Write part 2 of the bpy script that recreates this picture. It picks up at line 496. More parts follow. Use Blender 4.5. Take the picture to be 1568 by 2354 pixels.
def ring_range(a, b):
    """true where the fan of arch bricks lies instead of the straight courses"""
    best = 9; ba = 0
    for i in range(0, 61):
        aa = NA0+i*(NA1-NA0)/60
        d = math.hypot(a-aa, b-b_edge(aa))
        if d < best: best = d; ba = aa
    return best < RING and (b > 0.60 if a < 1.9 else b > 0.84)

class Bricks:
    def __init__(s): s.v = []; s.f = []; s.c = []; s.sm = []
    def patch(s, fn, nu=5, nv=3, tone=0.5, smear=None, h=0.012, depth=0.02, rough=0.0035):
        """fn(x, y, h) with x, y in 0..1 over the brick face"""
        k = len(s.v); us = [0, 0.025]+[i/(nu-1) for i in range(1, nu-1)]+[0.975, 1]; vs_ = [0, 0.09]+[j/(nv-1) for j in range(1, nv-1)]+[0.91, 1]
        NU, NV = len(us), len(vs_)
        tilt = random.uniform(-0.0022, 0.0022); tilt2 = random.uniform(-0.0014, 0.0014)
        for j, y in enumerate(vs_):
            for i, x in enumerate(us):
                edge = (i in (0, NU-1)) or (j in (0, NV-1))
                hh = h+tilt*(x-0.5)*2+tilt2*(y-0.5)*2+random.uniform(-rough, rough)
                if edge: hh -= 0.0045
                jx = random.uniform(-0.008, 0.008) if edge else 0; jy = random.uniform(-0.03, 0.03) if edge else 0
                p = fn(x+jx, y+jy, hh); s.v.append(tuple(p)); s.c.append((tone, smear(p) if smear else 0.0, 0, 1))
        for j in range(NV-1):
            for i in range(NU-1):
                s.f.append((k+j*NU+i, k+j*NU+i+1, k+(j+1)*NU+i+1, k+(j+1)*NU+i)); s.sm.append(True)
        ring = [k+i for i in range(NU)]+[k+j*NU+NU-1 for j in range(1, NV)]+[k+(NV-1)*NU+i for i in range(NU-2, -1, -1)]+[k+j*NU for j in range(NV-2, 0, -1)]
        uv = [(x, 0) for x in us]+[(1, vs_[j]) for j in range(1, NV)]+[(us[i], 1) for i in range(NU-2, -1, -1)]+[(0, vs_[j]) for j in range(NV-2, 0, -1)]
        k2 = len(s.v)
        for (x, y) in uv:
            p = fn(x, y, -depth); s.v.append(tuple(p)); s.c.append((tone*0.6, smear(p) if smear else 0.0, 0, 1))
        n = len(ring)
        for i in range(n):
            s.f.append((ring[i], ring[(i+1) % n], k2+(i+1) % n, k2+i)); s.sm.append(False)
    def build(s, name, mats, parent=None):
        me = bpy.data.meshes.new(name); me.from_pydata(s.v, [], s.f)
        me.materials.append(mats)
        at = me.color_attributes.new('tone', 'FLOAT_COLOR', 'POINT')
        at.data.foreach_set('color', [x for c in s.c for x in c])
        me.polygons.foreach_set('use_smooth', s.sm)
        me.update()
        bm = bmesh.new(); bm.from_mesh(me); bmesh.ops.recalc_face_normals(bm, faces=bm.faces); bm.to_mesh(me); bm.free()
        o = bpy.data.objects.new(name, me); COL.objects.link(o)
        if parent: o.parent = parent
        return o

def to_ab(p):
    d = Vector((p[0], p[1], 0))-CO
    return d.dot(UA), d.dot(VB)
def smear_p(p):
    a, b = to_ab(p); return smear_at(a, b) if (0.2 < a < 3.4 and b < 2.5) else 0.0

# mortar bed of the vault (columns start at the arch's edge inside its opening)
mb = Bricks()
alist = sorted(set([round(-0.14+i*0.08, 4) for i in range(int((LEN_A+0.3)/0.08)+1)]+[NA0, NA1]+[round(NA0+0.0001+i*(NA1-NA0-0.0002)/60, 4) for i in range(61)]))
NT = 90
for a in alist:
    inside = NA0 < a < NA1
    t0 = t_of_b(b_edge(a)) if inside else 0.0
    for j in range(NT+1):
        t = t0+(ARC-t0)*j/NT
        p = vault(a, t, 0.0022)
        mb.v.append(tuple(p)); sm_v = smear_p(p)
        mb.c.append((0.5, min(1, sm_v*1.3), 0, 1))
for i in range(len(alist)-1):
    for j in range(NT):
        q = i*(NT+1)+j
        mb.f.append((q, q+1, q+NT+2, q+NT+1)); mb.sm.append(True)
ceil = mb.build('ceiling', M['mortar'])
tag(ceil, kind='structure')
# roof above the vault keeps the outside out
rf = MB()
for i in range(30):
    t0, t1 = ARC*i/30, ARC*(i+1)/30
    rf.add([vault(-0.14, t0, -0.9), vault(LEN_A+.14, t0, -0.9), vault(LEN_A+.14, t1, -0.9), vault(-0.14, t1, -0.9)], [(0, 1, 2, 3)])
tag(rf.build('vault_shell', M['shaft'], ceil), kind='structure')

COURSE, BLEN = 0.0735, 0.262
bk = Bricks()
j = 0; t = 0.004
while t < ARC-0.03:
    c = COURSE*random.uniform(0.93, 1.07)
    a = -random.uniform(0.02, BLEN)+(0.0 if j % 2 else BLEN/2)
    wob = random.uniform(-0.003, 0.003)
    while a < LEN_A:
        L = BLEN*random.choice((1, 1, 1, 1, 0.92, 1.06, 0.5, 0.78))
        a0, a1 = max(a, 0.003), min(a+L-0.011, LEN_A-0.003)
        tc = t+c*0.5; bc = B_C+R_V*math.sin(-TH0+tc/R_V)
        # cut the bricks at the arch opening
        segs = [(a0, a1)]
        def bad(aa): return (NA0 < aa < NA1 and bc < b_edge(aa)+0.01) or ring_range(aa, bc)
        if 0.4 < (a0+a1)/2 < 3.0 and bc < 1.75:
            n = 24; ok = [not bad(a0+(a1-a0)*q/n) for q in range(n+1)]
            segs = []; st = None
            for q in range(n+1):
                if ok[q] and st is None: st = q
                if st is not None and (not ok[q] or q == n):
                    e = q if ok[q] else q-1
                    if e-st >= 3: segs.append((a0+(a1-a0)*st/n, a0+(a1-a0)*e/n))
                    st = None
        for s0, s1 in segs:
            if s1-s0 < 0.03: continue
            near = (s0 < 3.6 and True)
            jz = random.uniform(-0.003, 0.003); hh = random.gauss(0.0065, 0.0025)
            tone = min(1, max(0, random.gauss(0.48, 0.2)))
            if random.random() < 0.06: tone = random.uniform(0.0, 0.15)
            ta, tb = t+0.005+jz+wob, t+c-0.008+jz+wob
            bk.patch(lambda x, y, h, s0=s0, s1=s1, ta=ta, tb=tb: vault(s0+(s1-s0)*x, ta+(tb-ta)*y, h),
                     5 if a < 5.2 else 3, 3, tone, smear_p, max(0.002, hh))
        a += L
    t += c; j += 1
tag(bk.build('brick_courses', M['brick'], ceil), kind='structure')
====
■ Task details ■
Once more, set down the full listing, verbatim.

■ Task result ■
Write part 2 of the bpy script that recreates this picture. It picks up at line 496. More parts follow. Use Blender 4.5. Take the picture to be 1568 by 2354 pixels.
def ring_range(a, b):
    """true where the fan of arch bricks lies instead of the straight courses"""
    best = 9; ba = 0
    for i in range(0, 61):
        aa = NA0+i*(NA1-NA0)/60
        d = math.hypot(a-aa, b-b_edge(aa))
        if d < best: best = d; ba = aa
    return best < RING and (b > 0.60 if a < 1.9 else b > 0.84)

class Bricks:
    def __init__(s): s.v = []; s.f = []; s.c = []; s.sm = []
    def patch(s, fn, nu=5, nv=3, tone=0.5, smear=None, h=0.012, depth=0.02, rough=0.0035):
        """fn(x, y, h) with x, y in 0..1 over the brick face"""
        k = len(s.v); us = [0, 0.025]+[i/(nu-1) for i in range(1, nu-1)]+[0.975, 1]; vs_ = [0, 0.09]+[j/(nv-1) for j in range(1, nv-1)]+[0.91, 1]
        NU, NV = len(us), len(vs_)
        tilt = random.uniform(-0.0022, 0.0022); tilt2 = random.uniform(-0.0014, 0.0014)
        for j, y in enumerate(vs_):
            for i, x in enumerate(us):
                edge = (i in (0, NU-1)) or (j in (0, NV-1))
                hh = h+tilt*(x-0.5)*2+tilt2*(y-0.5)*2+random.uniform(-rough, rough)
                if edge: hh -= 0.0045
                jx = random.uniform(-0.008, 0.008) if edge else 0; jy = random.uniform(-0.03, 0.03) if edge else 0
                p = fn(x+jx, y+jy, hh); s.v.append(tuple(p)); s.c.append((tone, smear(p) if smear else 0.0, 0, 1))
        for j in range(NV-1):
            for i in range(NU-1):
                s.f.append((k+j*NU+i, k+j*NU+i+1, k+(j+1)*NU+i+1, k+(j+1)*NU+i)); s.sm.append(True)
        ring = [k+i for i in range(NU)]+[k+j*NU+NU-1 for j in range(1, NV)]+[k+(NV-1)*NU+i for i in range(NU-2, -1, -1)]+[k+j*NU for j in range(NV-2, 0, -1)]
        uv = [(x, 0) for x in us]+[(1, vs_[j]) for j in range(1, NV)]+[(us[i], 1) for i in range(NU-2, -1, -1)]+[(0, vs_[j]) for j in range(NV-2, 0, -1)]
        k2 = len(s.v)
        for (x, y) in uv:
            p = fn(x, y, -depth); s.v.append(tuple(p)); s.c.append((tone*0.6, smear(p) if smear else 0.0, 0, 1))
        n = len(ring)
        for i in range(n):
            s.f.append((ring[i], ring[(i+1) % n], k2+(i+1) % n, k2+i)); s.sm.append(False)
    def build(s, name, mats, parent=None):
        me = bpy.data.meshes.new(name); me.from_pydata(s.v, [], s.f)
        me.materials.append(mats)
        at = me.color_attributes.new('tone', 'FLOAT_COLOR', 'POINT')
        at.data.foreach_set('color', [x for c in s.c for x in c])
        me.polygons.foreach_set('use_smooth', s.sm)
        me.update()
        bm = bmesh.new(); bm.from_mesh(me); bmesh.ops.recalc_face_normals(bm, faces=bm.faces); bm.to_mesh(me); bm.free()
        o = bpy.data.objects.new(name, me); COL.objects.link(o)
        if parent: o.parent = parent
        return o

def to_ab(p):
    d = Vector((p[0], p[1], 0))-CO
    return d.dot(UA), d.dot(VB)
def smear_p(p):
    a, b = to_ab(p); return smear_at(a, b) if (0.2 < a < 3.4 and b < 2.5) else 0.0

# mortar bed of the vault (columns start at the arch's edge inside its opening)
mb = Bricks()
alist = sorted(set([round(-0.14+i*0.08, 4) for i in range(int((LEN_A+0.3)/0.08)+1)]+[NA0, NA1]+[round(NA0+0.0001+i*(NA1-NA0-0.0002)/60, 4) for i in range(61)]))
NT = 90
for a in alist:
    inside = NA0 < a < NA1
    t0 = t_of_b(b_edge(a)) if inside else 0.0
    for j in range(NT+1):
        t = t0+(ARC-t0)*j/NT
        p = vault(a, t, 0.0022)
        mb.v.append(tuple(p)); sm_v = smear_p(p)
        mb.c.append((0.5, min(1, sm_v*1.3), 0, 1))
for i in range(len(alist)-1):
    for j in range(NT):
        q = i*(NT+1)+j
        mb.f.append((q, q+1, q+NT+2, q+NT+1)); mb.sm.append(True)
ceil = mb.build('ceiling', M['mortar'])
tag(ceil, kind='structure')
# roof above the vault keeps the outside out
rf = MB()
for i in range(30):
    t0, t1 = ARC*i/30, ARC*(i+1)/30
    rf.add([vault(-0.14, t0, -0.9), vault(LEN_A+.14, t0, -0.9), vault(LEN_A+.14, t1, -0.9), vault(-0.14, t1, -0.9)], [(0, 1, 2, 3)])
tag(rf.build('vault_shell', M['shaft'], ceil), kind='structure')

COURSE, BLEN = 0.0735, 0.262
bk = Bricks()
j = 0; t = 0.004
while t < ARC-0.03:
    c = COURSE*random.uniform(0.93, 1.07)
    a = -random.uniform(0.02, BLEN)+(0.0 if j % 2 else BLEN/2)
    wob = random.uniform(-0.003, 0.003)
    while a < LEN_A:
        L = BLEN*random.choice((1, 1, 1, 1, 0.92, 1.06, 0.5, 0.78))
        a0, a1 = max(a, 0.003), min(a+L-0.011, LEN_A-0.003)
        tc = t+c*0.5; bc = B_C+R_V*math.sin(-TH0+tc/R_V)
        # cut the bricks at the arch opening
        segs = [(a0, a1)]
        def bad(aa): return (NA0 < aa < NA1 and bc < b_edge(aa)+0.01) or ring_range(aa, bc)
        if 0.4 < (a0+a1)/2 < 3.0 and bc < 1.75:
            n = 24; ok = [not bad(a0+(a1-a0)*q/n) for q in range(n+1)]
            segs = []; st = None
            for q in range(n+1):
                if ok[q] and st is None: st = q
                if st is not None and (not ok[q] or q == n):
                    e = q if ok[q] else q-1
                    if e-st >= 3: segs.append((a0+(a1-a0)*st/n, a0+(a1-a0)*e/n))
                    st = None
        for s0, s1 in segs:
            if s1-s0 < 0.03: continue
            near = (s0 < 3.6 and True)
            jz = random.uniform(-0.003, 0.003); hh = random.gauss(0.0065, 0.0025)
            tone = min(1, max(0, random.gauss(0.48, 0.2)))
            if random.random() < 0.06: tone = random.uniform(0.0, 0.15)
            ta, tb = t+0.005+jz+wob, t+c-0.008+jz+wob
            bk.patch(lambda x, y, h, s0=s0, s1=s1, ta=ta, tb=tb: vault(s0+(s1-s0)*x, ta+(tb-ta)*y, h),
                     5 if a < 5.2 else 3, 3, tone, smear_p, max(0.002, hh))
        a += L
    t += c; j += 1
tag(bk.build('brick_courses', M['brick'], ceil), kind='structure')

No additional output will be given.